Shifting gears: achieving climate neutrality by 2050

Event Reports

Climate, Energy & Natural Resources

Is the EU executing the decisive gear-shift that is needed to not only meet its own ambitious climate targets and agree on its vision for climate neutrality by 2050, but to successfully lead the way globally?

Experts gathered at the Friends of Europe debate ‘Shifting gears: achieving climate neutrality by 2050’ – held in Brussels on 19 February – to assess where Europe is at, what it needs to do, where it’s going and whether it will arrive on time.

Moderator and Director of Insights at Friends of Europe, Dharmendra Kanani said that with a new Commission in place and its ambitions stated via the European Green Deal, the imminent unveiling of the new European Climate Law, the assessment of member states’ National Energy and Climate Plans, and the COP26 coming up in Glasgow in November, it’s an interesting time for the climate agenda that has a “last chance saloon” feeling about it.

“Everyone is really thinking of Glasgow as the tipping point that we should look forward to – but should it be, can it be, given all the different drivers that are at play, not least politics?” he said, adding that the constant re-negotiation of targets was delaying action.
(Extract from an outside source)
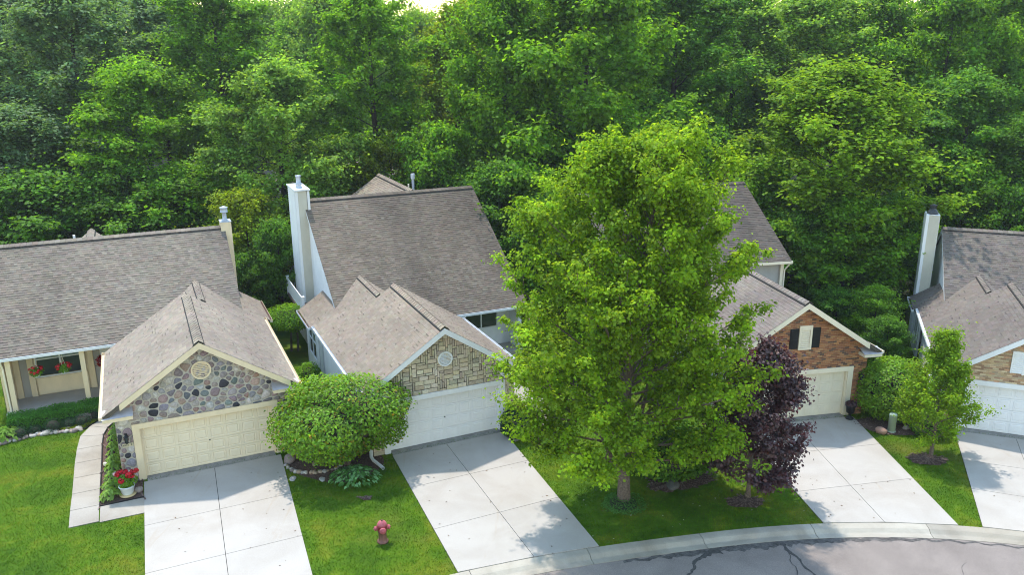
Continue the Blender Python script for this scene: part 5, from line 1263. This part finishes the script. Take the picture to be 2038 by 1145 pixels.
rock(-8.72, 29.85, .24, 'pale grey boulder behind the tan one at the fieldstone garage corner', name='boulder', me=ROCKS[1], sq=(1, .9, .9))
rock(-7.9, 29.25, .16, 'small pale flat rock lying in the shade left of the rounded tree trunk', me=ROCKS[5], sq=(1.4, .8, .5))
for (x, y) in ((-8.5, 28.12), (-7.35, 28.05), (-6.85, 28.3)): rock(x, y, .17, 'flat stone sunk in the turf before the cobble border', 'stones sunk in the turf', sq=(1.1, .8, .28), z=.01)
rock(6.0, 27.36, .34, 'grey boulder in the mulch under the dark shrub behind the maple', name='boulder', me=GREYROCK, sq=(1.25, .8, .5))
rock(15.74, 31.68, .30, 'pinkish tan boulder beside the green utility pedestal', name='boulder', me=PINKROCK, sq=(1.15, .8, .7))
rock(16.95, 32.0, .16, 'small tan rock right of the green utility pedestal', me=ROCKS[6])
# fire hydrant
def hydrant():
    e = tag(empty('fire_hydrant', (-4.40, 23.92, 0), R(15)), 'faded red fire hydrant on the lawn between the left two driveways', 'fire hydrant')
    m = paint('faded_red_paint', (.36, .045, .06), .5, .3); m2 = paint('rust_bleached_paint', (.24, .115, .09), .85, .4); m3 = paint('pink_chalked_paint', (.50, .12, .15), .55, .3)
    mb = MB(); lathe(mb, [(.19, 0), (.19, .05), (.15, .06), (.135, .12), (.135, .40), (.16, .41), (.16, .46)], n=20); b = mb.build('barrel', m2, e, True)
    mb = MB(); lathe(mb, [(.155, .455), (.165, .47), (.165, .60), (.18, .605), (.18, .63), (.165, .64)], n=20); mb.build('nozzle_section', m, e, True)
    mb = MB(); lathe(mb, [(.175, .635), (.16, .69), (.12, .755), (.06, .79), (.04, .795)], n=20); bn = mb.build('bonnet', m3, e, True)
    mb = MB(); lathe(mb, [(.035, .79), (.035, .84), (.02, .845), (.001, .846)], n=5); mb.build('operating_nut', m2, bn)
    for k, (ax, ay, rr_, ln) in enumerate(((1, 0, .085, .13), (-1, 0, .085, .13), (0, -1, .11, .12))):
        mb = MB(); c = Vector((ax * .13, ay * .13, .535)); d = Vector((ax, ay, 0)); tube(mb, [c, c + d * .06], [rr_ * .8, rr_ * .8], 14); tube(mb, [c + d * .061, c + d * (ln - .02), c + d * ln], [rr_, rr_, rr_ * .8], 14); tube(mb, [c + d * (ln + .001), c + d * (ln + .035)], [.028, .025], 5)
        mb.build('nozzle_cap', m3, e, True)
    mb = MB()
    for k in range(8):
        a = k * math.pi / 4; lathe(mb, [(.014, .05), (.014, .07), (.001, .071)], (.168 * math.cos(a), .168 * math.sin(a), 0), 6)
    mb.build('flange_bolts', m2, b)
hydrant()
# flowers
def flowers(parent, n, r, c, size, seed, cols, zk=.6):
    rg = np.random.default_rng(seed)
    for j in range(n):
        d = unit(rg.normal(size=3)); d[2] = abs(d[2]) * .9 + .1; P0 = np.array(c) + d * r * np.array([1, 1, zk])
        m = 34; q = unit(rg.normal(size=(m, 3))); P = P0 + q * size * .5; N = unit(q + d * .5); D = unit(rg.normal(size=(m, 3)))
        col = np.array(cols[rg.integers(len(cols))]); T = col * (1 + rg.normal(size=(m, 1)) * .18); V, TT = leaf_quads(P, N, D, np.full(m, size * .55), .9, .1, np.clip(T, .005, 1), rg)
        arrays('flower_head', V, 4, TT, M['petal'], parent)
def leafball(parent, n, r, c, size, seed, m, zk=.7):
    rg = np.random.default_rng(seed); d = unit(rg.normal(size=(n, 3))); P = np.array(c) + d * r * np.array([1, 1, zk]) * rg.uniform(.5, 1.05, (n, 1)); N = unit(d + np.array([0, 0, .6]) + rg.normal(size=(n, 3)) * .4); D = unit(d + rg.normal(size=(n, 3)) * .5 + np.array([0, 0, -.3]))
    b = 1 + rg.normal(size=n) * .2; V, T = leaf_quads(P, N, D, size * rg.uniform(.7, 1.3, n), .75, .1, np.clip(np.stack([b, b, b], 1), .3, 3), rg); arrays('foliage', V, 4, T, M[m], parent)
RED = [(.50, .012, .018), (.40, .008, .015), (.60, .03, .03)]
for k, (x, lab) in enumerate(((8.90, 'left hanging basket of red geraniums under the left porch eave'), (7.82, 'right hanging basket of red geraniums before the porch window'))):
    px_, py_ = wp(1, 4.88 - x, 7.95); e = tag(empty('hanging_basket', (px_, py_, 2.12)), lab, 'flower basket', 'hanging geranium baskets')
    mb = MB(); lathe(mb, [(.001, -.16), (.10, -.155), (.16, .02), (.165, .03)], n=14); mb.build('basket', M['whiteglaze'], e, True)
    mb = MB()
    for a in (0, 2.09, 4.19): tube(mb, [(.15 * math.cos(a), .15 * math.sin(a), .02), (0, 0, .62)], .006, 4)
    tube(mb, [(0, 0, .62), (0, 0, .80)], .007, 4); mb.build('hanger', M['ivory'], e)
    leafball(e, 420, .30, (0, 0, .10), .085, 50 + k, 'midgreen'); flowers(e, 15, .33, (0, 0, .12), .10, 60 + k, RED)
e = tag(empty('flower_pot', (*wp(1, -.66, -1.02), .03)), 'white pot of red geraniums in the mulch bed beside the cream garage door', 'flower pot')
mb = MB(); lathe(mb, [(.27, 0), (.30, .03), (.30, .045), (.001, .046)], n=22); mb.build('saucer', M['terracotta'], e, True)
mb = MB(); lathe(mb, [(.17, .047), (.20, .10), (.27, .36), (.285, .37), (.285, .40), (.25, .40), (.24, .36), (.001, .35)], n=22); mb.build('pot', M['whiteglaze'], e, True)
leafball(e, 520, .40, (0, .05, .62), .10, 71, 'midgreen', .75); flowers(e, 12, .42, (0.05, .05, .66), .17, 72, RED, .75); flowers(e, 5, .45, (-.15, .0, .62), .15, 73, [(.62, .42, .38), (.70, .50, .44)], .6)
e = tag(empty('white_flower', (*wp(1, -1.42, 1.75), .03)), 'cream blossom clump in the mulch bed between walk and hostas', 'flower'); flowers(e, 3, .09, (0, 0, .08), .12, 75, [(.72, .66, .50)]); leafball(e, 60, .12, (0, 0, .04), .07, 76, 'midgreen')
rock(*wp(1, -.28, -.92), .17, 'round pinkish stone ornament beside the white flower pot', name='round_stone', me=ROCKS[1], sq=(1, 1, .9))
# wall lantern and house sign of the left house
def lantern(h, x, z, label, name='wall_lantern'):
    hh = {1: h1, 3: h3}[h]; o, yaw = HY[h]; e = tag(empty(name, (*wp(h, x, -.05), z), R(yaw)), label, 'lamp')
    mb = MB(); box(mb, -.05, .05, -.01, .03, -.12, .12); mb.build('back_plate', M['blackpaint'], e)
    mb = MB(); tube(mb, [(0, -.01, .05), (0, -.10, .13), (0, -.14, .10)], .014, 6); mb.build('arm', M['blackpaint'], e)
    mb = MB(); lathe(mb, [(.001, .11), (.02, .10), (.10, .02), (.10, .01), (.07, .0)], (0, -.14, 0), 6); mb.build('hood', M['blackpaint'], e)
    mb = MB(); lathe(mb, [(.065, -.002), (.05, -.22)], (0, -.14, 0), 6); mb.build('pane', M['glass'], e)
    mb = MB()
    for k in range(6):
        a = k * math.pi / 3; tube(mb, [(.068 * math.cos(a), -.14 + .068 * math.sin(a), 0), (.052 * math.cos(a), -.14 + .052 * math.sin(a), -.225)], .008, 4)
    lathe(mb, [(.055, -.225), (.055, -.24), (.02, -.27), (.001, -.28)], (0, -.14, 0), 6); mb.build('cage', M['blackpaint'], e)
lantern(1, -.48, 1.95, 'black wall lantern on the fieldstone pier left of the cream garage door')
lantern(3, 5.48, 1.92, 'small black wall lantern on the red brick right of the ivory garage door')
e = tag(empty('house_sign', (*wp(1, -.46, -.075), 1.58), R(YAW1)), 'cream house sign with dark lettering under the black lantern on the fieldstone pier', 'sign')
mb = MB(); box(mb, -.19, .19, 0, .02, -.065, .065); pl = mb.build('plate', M['brass'], e)
tx = MB()
def glyph(tx, x, segs, s=.05):
    for (a, b, c, d) in segs: tube(tx, [(x + a * s, -.004, (b - .5) * s * 1.3), (x + c * s, -.004, (d - .5) * s * 1.3)], .0065, 4)
G6 = [(.9, 1, .2, .8), (.2, .8, 0, .3), (0, .3, .4, 0), (.4, 0, .8, .3), (.8, .3, .4, .55), (.4, .55, 0, .3)]; GR = [(0, 0, 0, 1), (0, 1, .6, .9), (.6, .9, .5, .55), (.5, .55, 0, .5), (.3, .5, .8, 0)]; GI = [(.2, 0, .2, 1), (0, .8, .2, 1)]; G9 = [(.1, 0, .7, .3), (.7, .3, .8, .8), (.8, .8, .4, 1), (.4, 1, 0, .75), (0, .75, .4, .45), (.4, .45, .8, .7)]; GC = [(.8, .9, .3, 1), (.3, 1, 0, .5), (0, .5, .3, 0), (.3, 0, .8, .1)]
for x, g_ in ((-.165, G6), (-.11, GR), (-.055, GC), (.0, GI), (.10, G9)): glyph(tx, x, g_)
tx.build('lettering', M['darkmetal'], pl)
# wreath on the entry of the left house
e = tag(empty('door_wreath', (*wp(1, -1.42, 9.42), 1.75), R(YAW1)), 'red wreath hanging on the shaded entry door of the left house', 'wreath')
rg = np.random.default_rng(81); n = 320; a = rg.uniform(0, 6.283, n); q = rg.normal(size=(n, 3)) * .05; P = np.stack([.24 * np.cos(a), np.zeros(n), .24 * np.sin(a)], 1) + q
V, T = leaf_quads(P, unit(rg.normal(size=(n, 3)) + np.array([0, -1, 0])), unit(rg.normal(size=(n, 3))), np.full(n, .08), .8, .1, np.array([.36, .012, .016]) * rg.uniform(.5, 1.3, (n, 1)), rg); arrays('petals', V, 4, T, M['petal'], e)
# white drain extension lying on the lawn
mb = MB(); tube(mb, [(-5.80, 29.95, .30), (-5.72, 29.62, .12), (-5.60, 29.40, .085), (-5.22, 28.92, .075), (-5.10, 28.76, .07)], [.06, .065, .065, .065, .068], 12, False)
tag(mb.build('drain_pipe', M['white'], smooth=True), 'white drain pipe lying on the grass beside the ledgestone driveway', 'drain pipe')
# green utility pedestal, urn
e = tag(empty('utility_pedestal', (16.22, 31.78, 0)), 'pale green cylindrical utility pedestal under the rounded shrub', 'utility box')
mb = MB(); lathe(mb, [(.16, 0), (.16, .74), (.165, .745), (.165, .80), (.14, .86), (.001, .88)], n=20); mb.build('post', M['green_box'], e, True)
mb = MB(); lathe(mb, [(.19, 0), (.19, .06), (.161, .07)], n=20); mb.build('collar', M['green_box'], e, True)
e = tag(empty('planter_urn', (14.92, 33.02, .034)), 'black urn planter with dark red plants beside the ivory garage door', 'planter')
mb = MB(); lathe(mb, [(.17, 0), (.17, .05), (.13, .09), (.055, .14), (.05, .22), (.09, .26), (.17, .32), (.20, .60), (.235, .62), (.235, .66), (.19, .66), (.18, .60), (.001, .58)], n=20); mb.build('urn', M['blackpaint'], e, True)
leafball(e, 200, .24, (0, 0, .72), .10, 82, 'purple', .55); leafball(e, 60, .26, (.08, 0, .72), .10, 83, 'petal' if False else 'purple', .5)
# blown leaves and grit on the concrete and grass
def litter():
    r = np.random.default_rng(95); n = 520; x = r.uniform(-13, 22, n); y = r.uniform(22.5, 33, n); P = np.stack([x, y], 1); on = np.zeros(n, bool)
    for q in PAVED: on |= inpoly(P, q)
    nk = ((x > 1) & (x < 12) & (y < 28)); keep = (y > np.interp(x, KL[:, 0], KL[:, 1])) & ((on & (r.random(n) < .35)) | nk)
    for h in (1, 2, 3, 4):
        L = wl(h, P); keep &= ~((L[:, 0] > -1.0) & (L[:, 0] < 6.0) & (L[:, 1] > -.1))
    P, on = P[keep], on[keep]; n = len(P); z = np.where(on, .040, .055); a = r.uniform(0, 6.28, n); s = r.uniform(.02, .05, n)
    V = np.zeros((n, 4, 3)); ca, sa = np.cos(a) * s, np.sin(a) * s
    V[:, 0] = np.stack([P[:, 0] - ca, P[:, 1] - sa, z], 1); V[:, 1] = np.stack([P[:, 0] + sa * .5, P[:, 1] - ca * .5, z + .012], 1); V[:, 2] = np.stack([P[:, 0] + ca, P[:, 1] + sa, z], 1); V[:, 3] = np.stack([P[:, 0] - sa * .5, P[:, 1] + ca * .5, z + .006], 1)
    br = np.array([.13, .075, .035]); pl = np.array([.55, .52, .38]); T = np.where((on | (r.random(n) < .35))[:, None], br, pl) * r.uniform(.5, 1.3, (n, 1))
    o = arrays('fallen_leaves', V.reshape(-1, 3), 4, np.repeat(T[:, None], 4, 1).reshape(-1, 3), M['rock']); o['kind'] = 'stuff'
litter()

# ------------------------------------------------------------------ summer haze in the air
hb = MB(); box(hb, -705, 705, -305, 905, -1.6, 36)
hm_, t_, N_, L_ = mat('haze_air'); pv = N_('ShaderNodeVolumePrincipled'); pv.inputs['Color'].default_value = (.86, .92, 1, 1); pv.inputs['Density'].default_value = .0003; pv.inputs['Anisotropy'].default_value = .3
ho = N_('ShaderNodeOutputMaterial'); L_(pv.outputs[0], ho.inputs['Volume'])
haze = hb.build('haze', hm_); haze['kind'] = 'stuff'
Participants heard perspectives from the International Energy Agency, the private sector’s Electricité de France (EDF), the European Commission Directorate-General for Energy, and Climate Action Network Europe.

There was agreement that more needed to be done to create the conditions for consumers to more easily transition to renewable energy sources, and that Europe – which accounts for 9% of global CO2 emissions – must use its ambition to take an assertive leading role in getting other countries on board with tackling the climate emergency.